Source records
%%

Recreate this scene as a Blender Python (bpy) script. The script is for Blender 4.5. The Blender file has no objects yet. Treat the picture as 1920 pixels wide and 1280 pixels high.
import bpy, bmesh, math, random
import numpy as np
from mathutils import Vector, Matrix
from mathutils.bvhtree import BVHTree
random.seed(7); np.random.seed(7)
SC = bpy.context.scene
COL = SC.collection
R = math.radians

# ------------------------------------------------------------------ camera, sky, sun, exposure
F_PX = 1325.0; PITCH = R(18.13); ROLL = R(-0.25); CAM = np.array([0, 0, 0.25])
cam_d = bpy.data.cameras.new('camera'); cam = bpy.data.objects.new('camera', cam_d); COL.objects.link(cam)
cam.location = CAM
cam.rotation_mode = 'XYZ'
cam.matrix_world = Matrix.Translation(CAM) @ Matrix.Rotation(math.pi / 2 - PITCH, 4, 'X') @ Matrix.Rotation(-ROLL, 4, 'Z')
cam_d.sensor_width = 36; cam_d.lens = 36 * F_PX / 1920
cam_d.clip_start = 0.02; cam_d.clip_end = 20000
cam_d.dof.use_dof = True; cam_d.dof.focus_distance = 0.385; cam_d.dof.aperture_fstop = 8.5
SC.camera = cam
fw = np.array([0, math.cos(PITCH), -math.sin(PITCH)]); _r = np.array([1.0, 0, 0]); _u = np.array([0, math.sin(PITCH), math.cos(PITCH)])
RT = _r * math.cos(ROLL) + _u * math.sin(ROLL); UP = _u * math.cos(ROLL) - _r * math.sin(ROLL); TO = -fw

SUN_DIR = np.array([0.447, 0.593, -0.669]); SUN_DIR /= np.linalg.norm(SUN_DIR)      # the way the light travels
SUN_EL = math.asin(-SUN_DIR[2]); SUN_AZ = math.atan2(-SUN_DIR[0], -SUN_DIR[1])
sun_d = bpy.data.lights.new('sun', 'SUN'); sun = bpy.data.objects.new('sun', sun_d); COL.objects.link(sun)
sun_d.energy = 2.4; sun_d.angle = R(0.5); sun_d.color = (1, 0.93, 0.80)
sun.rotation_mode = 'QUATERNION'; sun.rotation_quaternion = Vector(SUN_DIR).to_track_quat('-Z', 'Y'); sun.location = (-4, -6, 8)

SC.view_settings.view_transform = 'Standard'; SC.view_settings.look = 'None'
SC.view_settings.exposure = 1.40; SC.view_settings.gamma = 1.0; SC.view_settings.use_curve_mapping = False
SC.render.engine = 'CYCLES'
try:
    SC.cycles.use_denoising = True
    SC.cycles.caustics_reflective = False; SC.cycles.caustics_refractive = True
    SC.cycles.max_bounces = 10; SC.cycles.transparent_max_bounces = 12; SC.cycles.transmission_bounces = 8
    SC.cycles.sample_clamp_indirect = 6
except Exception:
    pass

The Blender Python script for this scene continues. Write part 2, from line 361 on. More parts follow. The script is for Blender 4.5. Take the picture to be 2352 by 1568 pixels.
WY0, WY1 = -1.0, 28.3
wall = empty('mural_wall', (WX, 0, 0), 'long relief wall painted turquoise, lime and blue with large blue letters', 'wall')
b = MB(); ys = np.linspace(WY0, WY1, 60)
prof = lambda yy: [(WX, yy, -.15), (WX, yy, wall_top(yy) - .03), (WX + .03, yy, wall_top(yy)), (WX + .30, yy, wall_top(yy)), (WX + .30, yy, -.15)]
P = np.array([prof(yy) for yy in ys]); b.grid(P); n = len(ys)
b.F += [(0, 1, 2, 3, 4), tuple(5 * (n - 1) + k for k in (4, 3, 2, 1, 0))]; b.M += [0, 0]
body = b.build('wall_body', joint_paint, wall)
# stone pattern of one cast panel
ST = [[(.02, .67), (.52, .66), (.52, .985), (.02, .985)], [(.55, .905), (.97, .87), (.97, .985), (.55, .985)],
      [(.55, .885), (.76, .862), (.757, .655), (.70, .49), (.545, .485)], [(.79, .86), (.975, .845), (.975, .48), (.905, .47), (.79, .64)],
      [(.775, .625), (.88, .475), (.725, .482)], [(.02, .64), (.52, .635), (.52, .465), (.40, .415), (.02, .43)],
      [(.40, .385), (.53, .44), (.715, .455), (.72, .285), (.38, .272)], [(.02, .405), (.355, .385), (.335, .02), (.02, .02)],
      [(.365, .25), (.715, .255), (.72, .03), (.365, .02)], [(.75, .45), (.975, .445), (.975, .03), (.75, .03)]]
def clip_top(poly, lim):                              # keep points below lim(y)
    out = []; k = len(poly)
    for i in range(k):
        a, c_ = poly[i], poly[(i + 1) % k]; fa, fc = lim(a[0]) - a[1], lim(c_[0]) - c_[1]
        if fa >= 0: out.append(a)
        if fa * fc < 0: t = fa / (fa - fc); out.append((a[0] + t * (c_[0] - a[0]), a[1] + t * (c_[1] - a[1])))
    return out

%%

### Goal
Count how many lines hold the string "script" and give that number alone.

### Response to this exercise
2